Il clown, il teologo e la Chiesa

Il clown, il teologo e la Chiesa

Hanno suscitato molte reazioni le parole del card. Carlo Maria Martini, riportate dal Corriere della Sera del 1° settembre scorso. Descrivendo la situazione attuale della Chiesa, credo che evidenziasse la difficoltà a comunicare con il mondo. Se le strutture della Chiesa, esprimano cosa la Chiesa sia realmente oggi.

«La Chiesa è stanca, nell’Europa del benessere e in America. La nostra cultura è invecchiata, le nostre Chiese sono grandi, le nostre case religiose sono vuote e l’apparato burocratico della Chiesa lievita, i nostri riti e i nostri abiti sono pomposi. Queste cose però esprimono quello che noi siamo oggi?»

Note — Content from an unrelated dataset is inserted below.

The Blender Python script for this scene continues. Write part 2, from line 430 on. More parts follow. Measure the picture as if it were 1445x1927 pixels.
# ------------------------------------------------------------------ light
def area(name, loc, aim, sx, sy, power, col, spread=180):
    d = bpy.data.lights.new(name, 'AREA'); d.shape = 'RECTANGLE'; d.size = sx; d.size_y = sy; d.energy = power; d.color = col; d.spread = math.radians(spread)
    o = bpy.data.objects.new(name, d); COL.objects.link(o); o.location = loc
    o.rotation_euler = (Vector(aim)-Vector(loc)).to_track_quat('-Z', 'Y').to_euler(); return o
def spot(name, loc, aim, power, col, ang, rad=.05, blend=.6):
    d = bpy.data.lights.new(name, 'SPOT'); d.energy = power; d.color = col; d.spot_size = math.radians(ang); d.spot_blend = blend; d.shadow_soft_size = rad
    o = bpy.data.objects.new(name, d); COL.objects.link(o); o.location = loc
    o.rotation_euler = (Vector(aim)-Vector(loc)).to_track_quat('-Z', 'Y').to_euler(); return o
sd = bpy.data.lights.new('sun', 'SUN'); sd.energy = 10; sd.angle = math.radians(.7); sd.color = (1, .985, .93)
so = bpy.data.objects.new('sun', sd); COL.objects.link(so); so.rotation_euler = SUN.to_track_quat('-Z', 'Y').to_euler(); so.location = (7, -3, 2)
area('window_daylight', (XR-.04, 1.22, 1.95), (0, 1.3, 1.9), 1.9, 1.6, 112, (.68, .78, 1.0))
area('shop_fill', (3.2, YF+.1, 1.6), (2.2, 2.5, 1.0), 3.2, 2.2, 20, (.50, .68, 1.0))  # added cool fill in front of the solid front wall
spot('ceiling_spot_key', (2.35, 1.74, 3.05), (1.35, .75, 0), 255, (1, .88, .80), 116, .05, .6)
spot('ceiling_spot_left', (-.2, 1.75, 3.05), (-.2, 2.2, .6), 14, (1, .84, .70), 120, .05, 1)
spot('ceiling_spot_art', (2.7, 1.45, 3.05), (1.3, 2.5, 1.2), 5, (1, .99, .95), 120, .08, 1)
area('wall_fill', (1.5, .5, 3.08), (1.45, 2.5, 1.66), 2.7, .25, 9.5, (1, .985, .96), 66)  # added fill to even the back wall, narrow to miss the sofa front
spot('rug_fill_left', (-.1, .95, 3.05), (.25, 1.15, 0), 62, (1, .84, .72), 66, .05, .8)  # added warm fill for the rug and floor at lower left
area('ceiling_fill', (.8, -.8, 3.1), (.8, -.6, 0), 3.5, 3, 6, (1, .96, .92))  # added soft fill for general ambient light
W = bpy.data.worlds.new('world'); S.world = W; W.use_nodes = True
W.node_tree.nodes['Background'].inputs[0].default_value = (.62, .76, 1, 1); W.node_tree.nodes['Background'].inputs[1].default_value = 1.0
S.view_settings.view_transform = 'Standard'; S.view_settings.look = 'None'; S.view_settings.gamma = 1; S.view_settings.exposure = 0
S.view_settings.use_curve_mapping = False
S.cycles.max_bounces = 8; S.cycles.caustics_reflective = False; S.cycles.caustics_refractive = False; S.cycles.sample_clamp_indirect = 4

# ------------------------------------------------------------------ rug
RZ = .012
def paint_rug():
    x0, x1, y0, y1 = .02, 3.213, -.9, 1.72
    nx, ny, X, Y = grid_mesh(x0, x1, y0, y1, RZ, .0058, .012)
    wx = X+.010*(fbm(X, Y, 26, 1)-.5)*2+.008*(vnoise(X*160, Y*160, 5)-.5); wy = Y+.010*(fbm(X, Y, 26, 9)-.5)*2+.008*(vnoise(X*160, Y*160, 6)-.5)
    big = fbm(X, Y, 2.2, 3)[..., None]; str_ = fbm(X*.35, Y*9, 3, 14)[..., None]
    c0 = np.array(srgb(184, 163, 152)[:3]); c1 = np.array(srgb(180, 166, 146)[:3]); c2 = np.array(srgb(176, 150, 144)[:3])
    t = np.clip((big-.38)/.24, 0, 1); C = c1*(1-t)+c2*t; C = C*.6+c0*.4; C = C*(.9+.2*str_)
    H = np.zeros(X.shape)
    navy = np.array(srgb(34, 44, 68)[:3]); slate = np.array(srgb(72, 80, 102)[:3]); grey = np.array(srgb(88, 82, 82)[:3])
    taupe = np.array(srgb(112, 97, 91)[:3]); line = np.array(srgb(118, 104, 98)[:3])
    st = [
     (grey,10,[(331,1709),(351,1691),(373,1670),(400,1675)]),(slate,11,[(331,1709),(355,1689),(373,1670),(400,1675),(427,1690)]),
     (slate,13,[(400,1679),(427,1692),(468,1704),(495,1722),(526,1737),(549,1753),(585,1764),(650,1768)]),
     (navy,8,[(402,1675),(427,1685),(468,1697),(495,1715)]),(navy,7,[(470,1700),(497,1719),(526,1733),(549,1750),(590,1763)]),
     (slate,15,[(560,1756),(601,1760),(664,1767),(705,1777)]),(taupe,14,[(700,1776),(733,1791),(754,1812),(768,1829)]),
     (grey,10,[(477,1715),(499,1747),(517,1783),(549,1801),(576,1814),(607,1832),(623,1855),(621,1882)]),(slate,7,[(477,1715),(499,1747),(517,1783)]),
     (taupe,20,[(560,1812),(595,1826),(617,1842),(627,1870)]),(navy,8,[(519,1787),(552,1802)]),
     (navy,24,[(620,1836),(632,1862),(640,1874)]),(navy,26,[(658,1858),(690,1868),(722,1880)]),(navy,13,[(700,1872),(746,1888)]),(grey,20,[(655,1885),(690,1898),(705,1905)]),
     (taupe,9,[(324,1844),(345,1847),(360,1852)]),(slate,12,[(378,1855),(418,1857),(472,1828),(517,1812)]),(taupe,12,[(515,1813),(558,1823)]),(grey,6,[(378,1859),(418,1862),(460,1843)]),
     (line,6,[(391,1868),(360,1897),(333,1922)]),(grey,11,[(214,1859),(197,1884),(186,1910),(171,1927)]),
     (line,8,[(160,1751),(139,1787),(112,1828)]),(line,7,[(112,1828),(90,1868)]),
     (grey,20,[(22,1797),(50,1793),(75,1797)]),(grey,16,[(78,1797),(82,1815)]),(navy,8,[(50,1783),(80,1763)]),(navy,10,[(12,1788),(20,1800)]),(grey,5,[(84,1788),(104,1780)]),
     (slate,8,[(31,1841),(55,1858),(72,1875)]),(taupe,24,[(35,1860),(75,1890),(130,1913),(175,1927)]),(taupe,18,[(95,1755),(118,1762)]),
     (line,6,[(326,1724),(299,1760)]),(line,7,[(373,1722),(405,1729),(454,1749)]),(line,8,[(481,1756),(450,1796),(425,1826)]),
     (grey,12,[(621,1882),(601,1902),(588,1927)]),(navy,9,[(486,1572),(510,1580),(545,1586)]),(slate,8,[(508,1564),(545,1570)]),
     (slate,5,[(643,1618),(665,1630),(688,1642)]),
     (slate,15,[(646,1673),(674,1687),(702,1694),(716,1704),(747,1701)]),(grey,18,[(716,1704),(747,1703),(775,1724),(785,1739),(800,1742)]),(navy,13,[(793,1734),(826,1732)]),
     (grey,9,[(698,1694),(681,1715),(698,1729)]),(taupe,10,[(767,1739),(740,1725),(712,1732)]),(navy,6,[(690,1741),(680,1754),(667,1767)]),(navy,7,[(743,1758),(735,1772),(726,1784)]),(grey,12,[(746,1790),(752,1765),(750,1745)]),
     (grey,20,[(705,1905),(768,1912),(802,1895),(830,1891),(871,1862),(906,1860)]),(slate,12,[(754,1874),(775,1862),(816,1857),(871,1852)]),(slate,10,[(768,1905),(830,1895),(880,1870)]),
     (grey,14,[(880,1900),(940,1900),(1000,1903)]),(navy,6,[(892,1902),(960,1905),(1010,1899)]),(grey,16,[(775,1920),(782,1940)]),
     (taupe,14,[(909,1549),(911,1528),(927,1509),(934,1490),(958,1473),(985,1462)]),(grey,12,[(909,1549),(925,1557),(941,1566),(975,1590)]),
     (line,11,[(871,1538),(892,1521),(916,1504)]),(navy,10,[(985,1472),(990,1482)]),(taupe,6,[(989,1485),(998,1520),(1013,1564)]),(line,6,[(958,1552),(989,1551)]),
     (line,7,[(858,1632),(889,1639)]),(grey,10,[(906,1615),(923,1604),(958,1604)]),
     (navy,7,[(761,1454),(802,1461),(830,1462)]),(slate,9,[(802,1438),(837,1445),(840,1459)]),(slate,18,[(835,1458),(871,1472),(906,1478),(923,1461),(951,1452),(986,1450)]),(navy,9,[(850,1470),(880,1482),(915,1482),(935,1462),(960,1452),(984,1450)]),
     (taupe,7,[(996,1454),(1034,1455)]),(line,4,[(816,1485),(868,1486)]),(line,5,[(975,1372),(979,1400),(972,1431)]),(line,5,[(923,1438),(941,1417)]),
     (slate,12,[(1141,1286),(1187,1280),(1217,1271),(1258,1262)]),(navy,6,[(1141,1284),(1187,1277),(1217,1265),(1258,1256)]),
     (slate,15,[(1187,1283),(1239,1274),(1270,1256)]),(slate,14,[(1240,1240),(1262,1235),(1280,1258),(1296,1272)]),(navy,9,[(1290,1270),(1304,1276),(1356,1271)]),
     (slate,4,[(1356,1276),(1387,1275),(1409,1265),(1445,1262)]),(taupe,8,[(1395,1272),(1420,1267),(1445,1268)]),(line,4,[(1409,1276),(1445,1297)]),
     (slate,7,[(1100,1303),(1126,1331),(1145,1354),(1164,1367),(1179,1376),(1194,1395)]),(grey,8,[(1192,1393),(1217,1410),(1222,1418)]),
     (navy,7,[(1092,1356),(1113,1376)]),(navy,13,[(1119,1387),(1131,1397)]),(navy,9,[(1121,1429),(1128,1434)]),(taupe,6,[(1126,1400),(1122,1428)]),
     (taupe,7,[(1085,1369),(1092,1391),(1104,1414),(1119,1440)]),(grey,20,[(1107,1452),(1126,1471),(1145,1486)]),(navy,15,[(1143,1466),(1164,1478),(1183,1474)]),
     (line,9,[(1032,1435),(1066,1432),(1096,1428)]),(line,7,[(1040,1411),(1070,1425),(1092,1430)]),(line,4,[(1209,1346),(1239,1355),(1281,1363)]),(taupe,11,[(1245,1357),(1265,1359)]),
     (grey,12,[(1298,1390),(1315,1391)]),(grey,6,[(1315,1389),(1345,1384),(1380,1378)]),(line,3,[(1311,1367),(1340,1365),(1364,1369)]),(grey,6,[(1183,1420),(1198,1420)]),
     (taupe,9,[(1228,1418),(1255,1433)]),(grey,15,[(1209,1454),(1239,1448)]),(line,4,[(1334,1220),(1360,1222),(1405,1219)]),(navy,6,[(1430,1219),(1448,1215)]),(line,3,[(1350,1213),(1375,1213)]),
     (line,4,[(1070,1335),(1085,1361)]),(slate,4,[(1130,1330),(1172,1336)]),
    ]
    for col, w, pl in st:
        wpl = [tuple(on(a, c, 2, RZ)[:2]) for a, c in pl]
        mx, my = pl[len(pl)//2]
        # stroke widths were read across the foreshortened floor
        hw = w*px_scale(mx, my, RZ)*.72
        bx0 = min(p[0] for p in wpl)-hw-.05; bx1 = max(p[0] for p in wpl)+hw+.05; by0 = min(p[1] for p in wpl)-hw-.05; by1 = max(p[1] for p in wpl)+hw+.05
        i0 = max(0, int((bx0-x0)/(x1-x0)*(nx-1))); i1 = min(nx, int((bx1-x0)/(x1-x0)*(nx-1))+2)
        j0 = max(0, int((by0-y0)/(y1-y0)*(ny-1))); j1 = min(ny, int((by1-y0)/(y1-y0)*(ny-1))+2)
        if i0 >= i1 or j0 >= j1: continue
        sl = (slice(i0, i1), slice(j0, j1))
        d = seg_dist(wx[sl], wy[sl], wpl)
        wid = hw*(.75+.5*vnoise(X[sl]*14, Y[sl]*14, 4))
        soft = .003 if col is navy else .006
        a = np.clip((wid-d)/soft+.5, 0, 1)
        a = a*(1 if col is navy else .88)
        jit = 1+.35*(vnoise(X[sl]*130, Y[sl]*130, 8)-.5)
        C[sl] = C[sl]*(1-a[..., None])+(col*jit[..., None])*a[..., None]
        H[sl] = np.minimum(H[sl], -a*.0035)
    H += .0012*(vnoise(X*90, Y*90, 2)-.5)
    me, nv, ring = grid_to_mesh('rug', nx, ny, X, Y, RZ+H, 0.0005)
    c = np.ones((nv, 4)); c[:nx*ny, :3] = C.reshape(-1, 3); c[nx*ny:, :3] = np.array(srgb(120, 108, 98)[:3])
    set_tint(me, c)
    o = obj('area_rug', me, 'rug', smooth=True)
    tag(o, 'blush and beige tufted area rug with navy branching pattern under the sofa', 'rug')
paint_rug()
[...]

Mi piace allargare la riflessione suscitata dal card. Martini con le parole del teologo Joseph Ratzinger, mosso dalla stessa necessità: parlare della fede a coloro che non hanno familiarità «col pensiero e col linguaggio ecclesiale». Credo che la riflessione sul piano teologico, possa essere analogamente applicata all’azione pastorale e alla vita delle comunità cristiane di oggi.

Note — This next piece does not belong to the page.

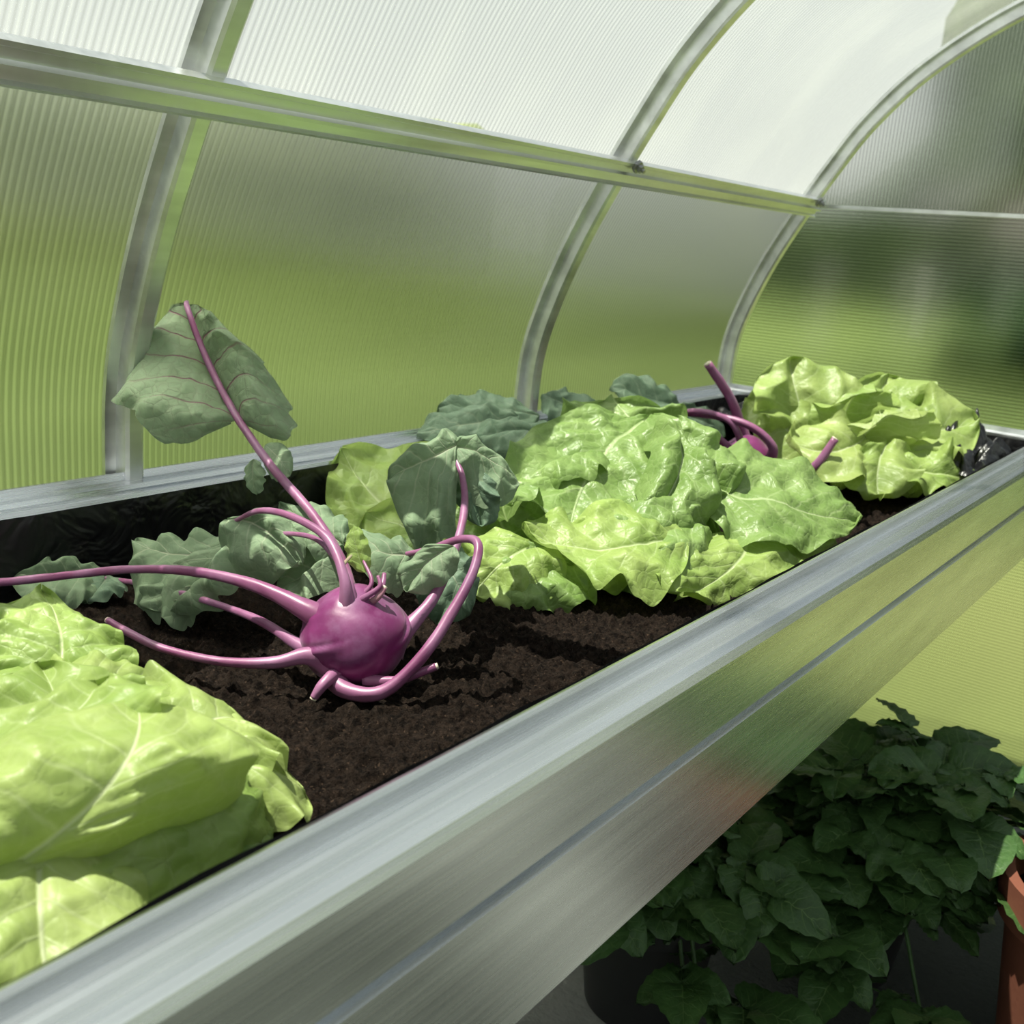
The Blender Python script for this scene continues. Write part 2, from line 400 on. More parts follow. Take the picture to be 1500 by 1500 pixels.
# soil
def soil_z(x,y):
    p=Vector((x,y,0))
    return -.120+.013*noise.noise(p*5)+.009*noise.noise(p*13)
vs=[];fs=[];nx=420;ny=1150
for j in range(ny+1):
    q=j/ny
    y=-.75+2.72*(q*.5+.5*q*q)
    for i in range(nx+1):
        x=.083+(.871-.083)*i/nx
        p=Vector((x,y,0))
        z=soil_z(x,y)
        c1=noise.noise(p*26);c2=noise.noise(p*60+Vector((3,1,0)));c3=noise.noise(p*115)
        z+=.010*max(0,c1)+.013*max(0,c2)**.7+.008*max(0,c3)**.7+.003*noise.noise(p*190)-.005
        vs.append((x,y,z))
for j in range(ny):
    for i in range(nx):
        a=j*(nx+1)+i; fs.append((a,a+1,a+nx+2,a+nx+1))
s=mesh_obj("potting_soil",vs,fs,SOIL)
top(s,"dark brown crumbly potting soil filling the trough","soil",kind="stuff")

# ---------------------------------------------------------------- leaves
CAMV=Vector((.55,-.55,.62)).normalized()
def leaf(q,mat,parent,ruf=.006,nruf=5,blis=.006,dome=.25,name="leaf",ns=66,nt=50,seed=None,sc=.001,nv=6,kk=2.0,jag=.035,ex=.48,fold=.008,fs_=9,crk=.0015,curl=.12,droop=0.0):
    b,m,t,l,r=[Vector(x)*sc for x in q]
    sd=random.random()*50 if seed is None else seed
    Vl=(l-m);Vr=(r-m)
    Nn=((t-b).cross(Vr-Vl)).normalized()
    if Nn.dot(CAMV)<0: Nn=-Nn
    sp=lambda s:b*(2*(s-.5)*(s-1))+m*(4*s*(1-s))+t*(2*s*(s-.5))
    vs=[];fs=[];uv=[]
    L=(t-b).length+1e-6; W=(Vr-Vl).length*.5; R_=max(W,L*.5)
    Wd=(Vr-Vl).normalized()
    for i in range(ns+1):
        s=i/ns
        pr=max(.0,math.sin(math.pi*min(1,s**.92)))**ex
        pr=max(pr,.10*(1-s)) if s<.5 else pr
        base=sp(s)
        for j in range(nt+1):
            tau=j/nt*2-1; a=abs(tau)
            Vx=Vr if tau>0 else Vl
            jg=1+jag*noise.noise(Vector((s*6+sd,(1 if tau>0 else -1)*3.1,sd)))*2.4+jag*.3*noise.noise(Vector((s*22+sd,tau,sd)))
            p=base+Vx*(a*pr*(1+(jg-1)*a**2))
            p+= (m-t).normalized()*(.10*L*a*a*max(0,s-.5)*0.6)
            h=dome*R_*pr*(a*(1-a))*1.6
            h-=curl*R_*(a**5)*pr+curl*R_*max(0,(s-.75)/.25)**3*.6
            wv=2*math.pi*(nruf*s+.6*noise.noise(Vector((s*3,sd,0))))+sd+ (2 if tau>0 else 0)
            h+=ruf*(a**2.0)*pr*math.sin(wv)*(1+.6*noise.noise(Vector((s*4,tau,sd))))
            tipr=max(0,s-.6)/.4
            h+=ruf*tipr**2*math.sin(2*math.pi*(tau*1.0)+sd)*.35
            ph=s*nv-a*kk
            h+=blis*.5*(abs(math.sin(math.pi*ph))-.5)*min(1,a*4)*(1-.3*a)
            f1=noise.noise(p*fs_+Vector((sd,sd*.3,0))); f2=noise.noise(p*fs_*2.1+Vector((0,sd,sd)))
            h+=fold*(1.3*f1+ .9*(.3-abs(f2))*1.4)*min(1,a*2.5+.25)
            h+=crk*2.2*(abs(noise.noise(p*26+Vector((sd,0,sd))))+.6*abs(noise.noise(p*52+Vector((sd,0,0)))))
            h+=blis*.8*noise.noise(p*19+Vector((0,sd,0)))
            h-=.2*blis*math.exp(-(a/.05)**2)*3*(1-s)
            lat=ruf*.2*a*a*math.cos(wv*1.3)
            v=p+Nn*h+Wd*lat*.6
            v.z-=droop*(a**2)*pr*(1+.5*noise.noise(Vector((s*5,sd,tau))))
            vs.append(v); uv.append((s,j/nt))
    for i in range(ns):
        for j in range(nt):
            a=i*(nt+1)+j; fs.append((a,a+1,a+nt+2,a+nt+1))
    return mesh_obj(name,vs,fs,mat,parent,uvs=uv)
def heart(c,rx,ry,rz,mat,parent,seed):
    vs=[];fs=[];uv=[];nu,nv_=72,44
    for i in range(nv_+1):
        th=math.pi*i/nv_
        for j in range(nu):
            ph=2*math.pi*j/nu
            d=Vector((math.sin(th)*math.cos(ph),math.sin(th)*math.sin(ph),math.cos(th)))
            k=1+.16*abs(noise.noise(d*2.2+Vector((seed,0,0))))+.07*noise.noise(d*6+Vector((0,seed,0)))+.03*noise.noise(d*14)
            vs.append(Vector(c)+Vector((d.x*rx,d.y*ry,d.z*rz))*k); uv.append((i/nv_,j/nu))
    for i in range(nv_):
        for j in range(nu): fs.append((i*nu+j,(i+1)*nu+j,(i+1)*nu+(j+1)%nu,i*nu+(j+1)%nu))
    o=mesh_obj("heart",vs,fs,mat,parent,uvs=uv); return o
def radial(c,R,n,mat,parent,h=.05,droop=-.05,a0=0,a1=360,blis=.005,ruf=.008,fold=.008):
    c=Vector(c)
    for i in range(n):
        a=math.radians(a0+(a1-a0)*(i+.3*random.random())/n)
        d=Vector((math.cos(a),math.sin(a),0)); sdv=Vector((-d.y,d.x,0)); r=R*random.uniform(.85,1.1)
        b=c+d*R*.15; m=c+d*r*.62+Vector((0,0,h)); t=c+d*r+Vector((0,0,droop))
        w=r*.55
        leaf((b,m,t,m+sdv*w+Vector((0,0,-.02)),m-sdv*w+Vector((0,0,-.02))),mat,parent,ruf,4,blis,.25,sc=1,ns=36,nt=28,fold=fold)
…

«Chi oggi tenti di parlare della fede cristiana, di fronte a persone che per professione o per convenzione non hanno familiarità col pensiero e col linguaggio ecclesiale, avvertirà ben presto quanto sia ostica e sconcertante tale impresa. Avrà probabilmente subito la sensazione che la sua posizione sia descritta per filo e per segno nel noto apologo del clown e del villaggio in fiamme narrato da Kierkegaard, recentemente ripreso in forma stringata da Harvey Cox (…).
La storiella narra di un circo viaggiante in Danimarca, colpito da un incendio. Il direttore mandò subito il clown, già abbigliato per la recita, a chiamare aiuto nel villaggio vicino, oltretutto perché c’era pericolo che il fuoco, propagandosi attraverso i campi da poco mietuti e quindi secchi, s’appiccasse anche al villaggio. Il clown corse affannato al villaggio, supplicando gli abitanti ad accorrere al circo in fiamme, per dare una mano a spegnere l’incendio. Ma essi presero le grida del pagliaccio unicamente per un astutissimo trucco del mestiere; tendente ad attirare il maggior numero possibile di persone alla rappresentazione; per cui lo applaudivano, ridendo sino alle lacrime. Il povero clown aveva più voglia di piangere che di ridere e tentava inutilmente di scongiurare gli uomini ad andare, spiegando loro che non si trattava affatto di una finzione, d’un trucco, bensì di una amara realtà, giacché il circo stava bruciando per davvero.
Il suo pianto non faceva altro che intensificare le risate: si trovava che egli recitava la sua parte in maniera stupenda…  La commedia continuò così finché il fuoco s’appiccò realmente al villaggio e ogni aiuto giunse troppo tardi: villaggio e circo finirono entrambi distrutti dalle fiamme.
Cox narra questo apologo a titolo esemplificativo, per delineare la situazione in cui versa il teologo al giorno d’oggi, e nel clown, che non riesce a far si che il suo messaggio sia veramente ascoltato dagli uomini, vede l’immagine del teologo. Anch’egli, infatti, paludato com’è nei suoi abiti da pagliaccio tramandatigli dal Medioevo o da chissà quale passato, non viene mai preso sul serio. Può dire quello che vuole, ma è come se avesse appiccicata addosso un’etichetta, come se fosse imprigionato nel suo ruolo. Comunque si comporti, qualsiasi tentativo faccia per presentare la serietà del caso, tutti sanno già in partenza che egli è appunto solo un clown. Si sa già di che cosa parli, si sa che offre solo una rappresentazione che ha poco o nulla da spartire con la realtà.
Lo si può quindi ascoltare con animo sollevato, senza essere obbligati a inquietarsi seriamente per quello che dice. Nell’immagine si cela indubbiamente una traccia dell’imbarazzante realtà in cui dibattono oggi la teologia e il linguaggio teologico; qualcosa della pesante impossibilità di rompere gli schemi delle abitudini mentali e linguistiche, per presentare la causa della teologia come caso serio della vicenda umana».
(J. Ratzinger, Introduzione al cristianesimo, Queriniana, Brescia 1990, p. 11)

Mi domando quale abbigliamento da recita sia necessario dismettere. Quale processo di rinnovamento attuare. Non per adattare il Vangelo al mondo. Ma per parlare lo stesso linguaggio, per esprimersi attraverso segni, gesti e parole comprensibili al mondo. Per non essere fraintesi. Per essere presi sul serio. Per avere a che fare con la realtà.